## YOUR OBJECTIVE
The lines to extract run from the first line of the material below to the line containing "scene.camera = cam", both included; leave the pictures behind.

(Stored items from a collection)
— Start —

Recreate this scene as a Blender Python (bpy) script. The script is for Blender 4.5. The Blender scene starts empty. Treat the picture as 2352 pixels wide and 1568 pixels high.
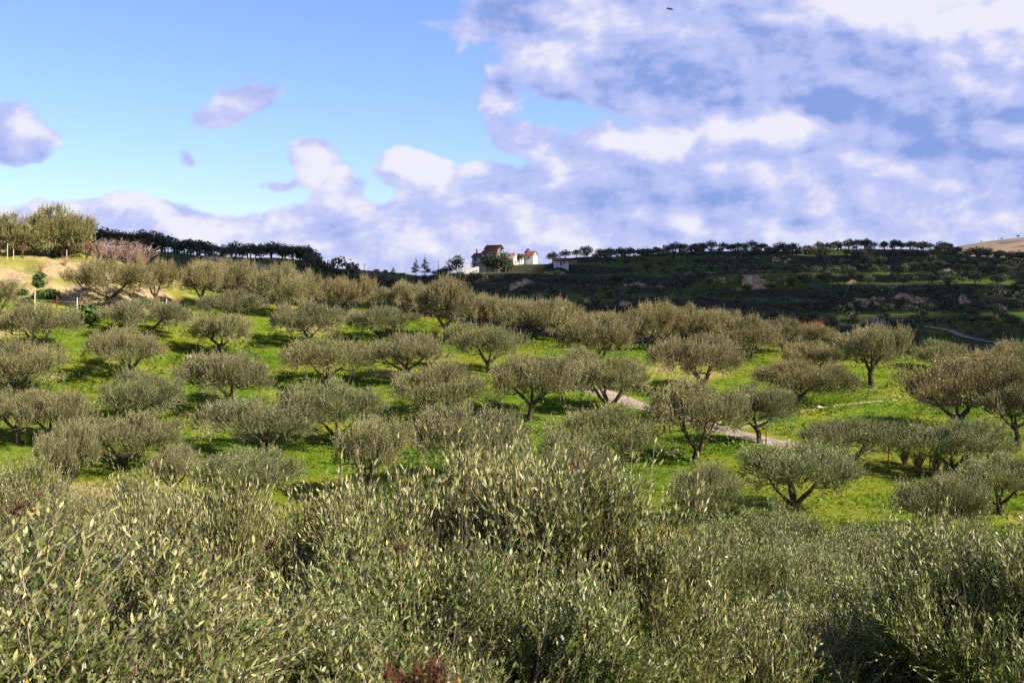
import bpy, math, random
import numpy as np
from mathutils import Vector

scene = bpy.context.scene
col = scene.collection
R_ = math.radians
random.seed(7)

# ------------------------------------------------------------------ camera
# survey units: the photograph at 2352 px width (focal 2756 units)
FOC, CX, CY, HOR = 2756.2, 1176.0, 784.0, 660.4
PITCH = math.atan((CY - HOR) / FOC)
cam_data = bpy.data.cameras.new('camera')
cam_data.sensor_width = 22.3
cam_data.lens = 22.3 * FOC / 2352.0
cam_data.clip_start = 0.1
cam_data.clip_end = 40000
cam_data.dof.use_dof = True
cam_data.dof.focus_distance = 60.0
cam_data.dof.aperture_fstop = 9.0
cam = bpy.data.objects.new('camera', cam_data)
cam.rotation_euler = (math.pi / 2 - PITCH, 0, 0)
col.objects.link(cam)
scene.camera = cam

# ------------------------------------------------------------------ exposure
scene.view_settings.view_transform = 'Standard'
scene.view_settings.look = 'None'
EXPO = 1.6
scene.view_settings.exposure = EXPO
scene.view_settings.gamma = 1.0
scene.view_settings.use_curve_mapping = False
scene.cycles.max_bounces = 6
scene.cycles.diffuse_bounces = 3
scene.cycles.glossy_bounces = 2
scene.cycles.transmission_bounces = 3
scene.cycles.transparent_max_bounces = 4
scene.cycles.use_denoising = False

# ------------------------------------------------------------------ sun
SUN_EL, SUN_AZ = R_(37.0), R_(118.0)      # azimuth clockwise from the viewing direction (+Y)
SUN = Vector((math.sin(SUN_AZ) * math.cos(SUN_EL), math.cos(SUN_AZ) * math.cos(SUN_EL), math.sin(SUN_EL)))
sun_data = bpy.data.lights.new('sun', 'SUN')
sun_data.energy = 5.0
sun_data.angle = R_(0.53)
sun_data.color = (1.0, 0.90, 0.74)
sun = bpy.data.objects.new('sun', sun_data)
sun.rotation_euler = SUN.to_track_quat('Z', 'Y').to_euler()
col.objects.link(sun)


# ------------------------------------------------------------------ node helper
class NT:
    def __init__(self, tree):
        self.t = tree
        tree.nodes.clear()

    def n(self, typ, **kw):
        nd = self.t.nodes.new(typ)
        for k, v in kw.items():
            setattr(nd, k, v)
        return nd

    def put(self, sock, v):
        if v is None:
            return
        if isinstance(v, bpy.types.NodeSocket):
            self.t.links.new(v, sock)
        else:
            sock.default_value = v

    def math(self, op, a, b=None, c=None, clamp=False):
        nd = self.n('ShaderNodeMath', operation=op, use_clamp=clamp)
        self.put(nd.inputs[0], a); self.put(nd.inputs[1], b); self.put(nd.inputs[2], c)
        return nd.outputs[0]

    def vmath(self, op, a, b=None, out=0):
        nd = self.n('ShaderNodeVectorMath', operation=op)
        self.put(nd.inputs[0], a); self.put(nd.inputs[1], b)
        return nd.outputs[out]

    def mix(self, f, a, b, blend='MIX'):
        nd = self.n('ShaderNodeMix', data_type='RGBA', blend_type=blend)
        self.put(nd.inputs[0], f); self.put(nd.inputs[6], a); self.put(nd.inputs[7], b)
        return nd.outputs[2]

    def ramp(self, v, lo, hi, a=0.0, b=1.0, smooth=True):
        nd = self.n('ShaderNodeMapRange', interpolation_type='SMOOTHSTEP' if smooth else 'LINEAR')
        self.put(nd.inputs[0], v)
        nd.inputs[1].default_value = lo; nd.inputs[2].default_value = hi
        nd.inputs[3].default_value = a; nd.inputs[4].default_value = b
        return nd.outputs[0]

    def noise(self, vec, scale, detail=4.0, rough=0.55, dist=0.0, dim='3D'):
        nd = self.n('ShaderNodeTexNoise', noise_dimensions=dim)
        self.put(nd.inputs['Vector'], vec)
        nd.inputs['Scale'].default_value = scale
        nd.inputs['Detail'].default_value = detail
        nd.inputs['Roughness'].default_value = rough
        nd.inputs['Distortion'].default_value = dist
        return nd.outputs['Fac']


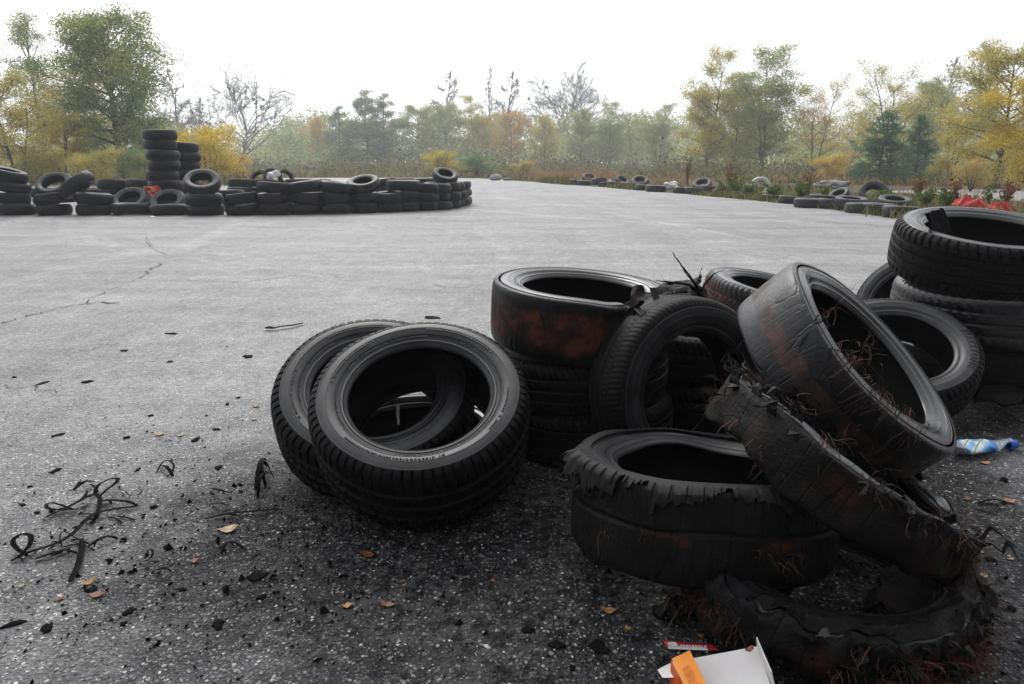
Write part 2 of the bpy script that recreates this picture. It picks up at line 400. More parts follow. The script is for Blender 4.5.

— End —

## SOLVED EXERCISE
Recreate this scene as a Blender Python (bpy) script. The script is for Blender 4.5. The Blender scene starts empty. Treat the picture as 2352 pixels wide and 1568 pixels high.
import bpy, math, random
import numpy as np
from mathutils import Vector

scene = bpy.context.scene
col = scene.collection
R_ = math.radians
random.seed(7)

# ------------------------------------------------------------------ camera
# survey units: the photograph at 2352 px width (focal 2756 units)
FOC, CX, CY, HOR = 2756.2, 1176.0, 784.0, 660.4
PITCH = math.atan((CY - HOR) / FOC)
cam_data = bpy.data.cameras.new('camera')
cam_data.sensor_width = 22.3
cam_data.lens = 22.3 * FOC / 2352.0
cam_data.clip_start = 0.1
cam_data.clip_end = 40000
cam_data.dof.use_dof = True
cam_data.dof.focus_distance = 60.0
cam_data.dof.aperture_fstop = 9.0
cam = bpy.data.objects.new('camera', cam_data)
cam.rotation_euler = (math.pi / 2 - PITCH, 0, 0)
col.objects.link(cam)
scene.camera = cam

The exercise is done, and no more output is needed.